Detalhes da preparação: Victor executa um exercício de estabilidade do core para a posição de contra-relógio – foto: Ridley

Campenaerts foi detalhista com a preparação física e um ponto que foi muito trabalhado foi a estabilidade do core, ou do núcleo central que envolve os músculos profundos da região abdominal, lombar e pélvica que garantem uma melhor estabilidade.

O novo recordista fez um trabalho especifico para a posição em que ficaria sentado na bicicleta por 1 hora. “Fazer um contra relógio requer uma posição específica. É importante ser capaz de manter essa posição ideal enquanto está sentado o mais estável possível. É por isso que faço treinamento muscular específico ”, explica Victor . que complementou ”Graças a essa preparação, ficarei confortável nessas circunstâncias. ”,  treino meus ombros e minhas costas. Ambos estão sendo colocados em uma posição tão específica durante um contra-relógio, eles têm que estar 100% prontos para o trabalho”.

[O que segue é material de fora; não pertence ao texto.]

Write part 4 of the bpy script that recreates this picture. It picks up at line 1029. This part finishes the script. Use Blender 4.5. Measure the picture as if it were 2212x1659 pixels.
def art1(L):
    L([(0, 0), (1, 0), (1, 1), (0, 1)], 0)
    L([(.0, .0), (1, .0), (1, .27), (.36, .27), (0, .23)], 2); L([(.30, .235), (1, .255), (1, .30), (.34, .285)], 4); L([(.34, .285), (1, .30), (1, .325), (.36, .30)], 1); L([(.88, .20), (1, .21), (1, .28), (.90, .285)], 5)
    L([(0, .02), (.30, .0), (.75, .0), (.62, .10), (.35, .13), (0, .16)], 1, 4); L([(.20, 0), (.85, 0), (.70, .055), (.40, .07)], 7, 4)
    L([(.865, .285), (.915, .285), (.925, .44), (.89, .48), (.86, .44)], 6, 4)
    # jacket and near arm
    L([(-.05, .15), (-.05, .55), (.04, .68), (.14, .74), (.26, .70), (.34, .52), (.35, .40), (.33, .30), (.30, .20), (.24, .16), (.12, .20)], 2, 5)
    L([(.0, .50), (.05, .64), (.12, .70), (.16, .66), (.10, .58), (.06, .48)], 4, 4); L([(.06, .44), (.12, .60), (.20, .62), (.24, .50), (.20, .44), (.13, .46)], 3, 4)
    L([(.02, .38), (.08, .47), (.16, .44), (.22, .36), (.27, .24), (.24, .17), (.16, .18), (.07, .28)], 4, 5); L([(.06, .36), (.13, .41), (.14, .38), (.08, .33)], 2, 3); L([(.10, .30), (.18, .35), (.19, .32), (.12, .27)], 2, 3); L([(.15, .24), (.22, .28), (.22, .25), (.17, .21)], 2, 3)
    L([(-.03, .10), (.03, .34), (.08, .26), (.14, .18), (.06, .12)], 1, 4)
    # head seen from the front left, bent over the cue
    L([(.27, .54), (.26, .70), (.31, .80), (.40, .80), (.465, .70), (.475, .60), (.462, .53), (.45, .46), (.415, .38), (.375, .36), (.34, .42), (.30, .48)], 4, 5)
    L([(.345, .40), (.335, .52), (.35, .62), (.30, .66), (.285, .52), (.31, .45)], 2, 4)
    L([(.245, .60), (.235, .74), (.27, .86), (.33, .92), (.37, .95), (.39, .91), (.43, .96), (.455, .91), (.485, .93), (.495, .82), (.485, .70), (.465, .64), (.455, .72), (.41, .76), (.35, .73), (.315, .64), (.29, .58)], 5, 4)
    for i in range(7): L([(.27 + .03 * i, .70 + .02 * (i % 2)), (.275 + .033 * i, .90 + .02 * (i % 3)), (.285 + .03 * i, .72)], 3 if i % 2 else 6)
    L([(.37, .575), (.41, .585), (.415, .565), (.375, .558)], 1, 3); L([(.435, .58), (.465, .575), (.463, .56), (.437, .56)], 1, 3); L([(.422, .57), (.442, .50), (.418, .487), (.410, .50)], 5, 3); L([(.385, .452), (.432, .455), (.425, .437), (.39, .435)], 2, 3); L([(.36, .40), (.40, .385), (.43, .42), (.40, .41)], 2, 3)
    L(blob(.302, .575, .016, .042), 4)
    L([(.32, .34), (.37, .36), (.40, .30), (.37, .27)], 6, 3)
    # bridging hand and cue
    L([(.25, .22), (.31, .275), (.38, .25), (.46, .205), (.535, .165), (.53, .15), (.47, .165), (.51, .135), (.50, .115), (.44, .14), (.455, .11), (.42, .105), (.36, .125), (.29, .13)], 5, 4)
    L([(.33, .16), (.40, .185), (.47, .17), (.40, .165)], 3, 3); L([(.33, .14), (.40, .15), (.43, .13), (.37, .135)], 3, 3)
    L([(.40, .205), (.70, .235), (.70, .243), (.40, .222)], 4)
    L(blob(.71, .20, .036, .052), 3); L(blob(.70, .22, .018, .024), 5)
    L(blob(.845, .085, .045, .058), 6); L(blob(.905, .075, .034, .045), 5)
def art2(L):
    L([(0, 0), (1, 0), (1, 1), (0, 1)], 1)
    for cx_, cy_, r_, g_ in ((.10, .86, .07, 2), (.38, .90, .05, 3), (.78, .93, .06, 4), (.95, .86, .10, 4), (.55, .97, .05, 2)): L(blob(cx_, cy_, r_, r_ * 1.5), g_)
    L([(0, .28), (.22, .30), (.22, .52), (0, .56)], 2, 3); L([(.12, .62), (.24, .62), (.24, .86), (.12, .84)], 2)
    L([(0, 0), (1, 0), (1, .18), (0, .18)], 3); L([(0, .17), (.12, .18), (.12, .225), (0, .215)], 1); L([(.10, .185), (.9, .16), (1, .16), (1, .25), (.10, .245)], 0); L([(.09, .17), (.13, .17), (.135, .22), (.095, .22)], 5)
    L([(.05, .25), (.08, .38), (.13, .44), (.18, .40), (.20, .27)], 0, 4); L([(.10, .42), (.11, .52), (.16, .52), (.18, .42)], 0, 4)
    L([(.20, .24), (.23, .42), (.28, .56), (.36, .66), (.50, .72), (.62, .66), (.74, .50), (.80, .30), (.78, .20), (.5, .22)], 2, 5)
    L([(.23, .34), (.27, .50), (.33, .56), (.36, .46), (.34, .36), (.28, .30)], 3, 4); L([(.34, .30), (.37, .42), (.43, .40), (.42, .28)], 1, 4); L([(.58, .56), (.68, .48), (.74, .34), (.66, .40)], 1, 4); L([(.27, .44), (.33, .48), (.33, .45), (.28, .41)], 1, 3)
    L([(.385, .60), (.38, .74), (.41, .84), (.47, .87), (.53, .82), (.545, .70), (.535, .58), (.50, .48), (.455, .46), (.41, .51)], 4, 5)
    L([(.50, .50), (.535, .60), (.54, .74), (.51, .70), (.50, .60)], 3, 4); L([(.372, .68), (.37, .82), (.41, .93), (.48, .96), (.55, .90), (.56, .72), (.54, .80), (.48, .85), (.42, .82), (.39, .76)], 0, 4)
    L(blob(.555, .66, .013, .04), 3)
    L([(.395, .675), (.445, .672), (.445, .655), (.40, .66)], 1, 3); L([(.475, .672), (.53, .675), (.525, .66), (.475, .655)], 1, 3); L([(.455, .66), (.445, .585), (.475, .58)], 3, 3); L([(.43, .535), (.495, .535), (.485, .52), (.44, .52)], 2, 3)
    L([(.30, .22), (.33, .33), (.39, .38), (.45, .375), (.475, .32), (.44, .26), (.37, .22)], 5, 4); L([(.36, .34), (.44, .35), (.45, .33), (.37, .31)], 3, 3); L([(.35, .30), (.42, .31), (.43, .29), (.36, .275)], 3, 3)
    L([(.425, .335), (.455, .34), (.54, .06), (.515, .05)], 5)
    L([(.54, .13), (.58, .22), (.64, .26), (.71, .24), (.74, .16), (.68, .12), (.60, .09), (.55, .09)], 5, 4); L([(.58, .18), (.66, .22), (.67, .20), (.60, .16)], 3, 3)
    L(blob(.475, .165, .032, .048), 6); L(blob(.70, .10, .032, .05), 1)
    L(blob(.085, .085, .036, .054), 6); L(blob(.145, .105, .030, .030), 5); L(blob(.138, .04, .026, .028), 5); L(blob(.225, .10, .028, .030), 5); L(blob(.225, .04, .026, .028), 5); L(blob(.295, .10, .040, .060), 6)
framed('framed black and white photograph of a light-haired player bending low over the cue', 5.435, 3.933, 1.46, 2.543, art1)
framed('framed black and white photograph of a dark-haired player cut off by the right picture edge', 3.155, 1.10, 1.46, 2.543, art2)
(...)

Na preparação também estavam incluídos exercícios de Ioga relaxante, seguindo já um trabalho que ele adota nas provas de etapas quando à noite pratica a Yin Ioga aonde as posturas adotadas são mantidas por períodos mais longos. Segundo o ciclista: . “É a melhor maneira de se livrar de alguma adrenalina”.

Os testes no túnel de vento serviram para otimizar o desempenho em 5% – foto: Ridley

O modelo Arena TT, da Ridley, ganhou uma atenção especial, a exemplo do que a fábrica já havia feito para os pistard’s belgas Jolien D’Hoore e Japser De Buyst quando cada quadro foi trabalhado com uma geometria personalizada, assim a Arena TT tem praticamente a mesma geometria do modelo Dean Fast usada nas cronos por Campenaerts.  A proposta final é colocar o ciclista em sua posição ideal. ”Em vez de encaixar os ciclistas em suas bicicletas, montamos as bicicletas de acordo a cada ciclista” destaca o fabricante.

Em uma campanha promocional feita pelo diário esportivo belga Sporza a bicicleta foi batizada pelos fãs com o nome de Flying Moustache (Bigode Voador), em alusão aos bigodes que segundo o ciclista também tiveram um cuidado para não afetar a aerodinâmica.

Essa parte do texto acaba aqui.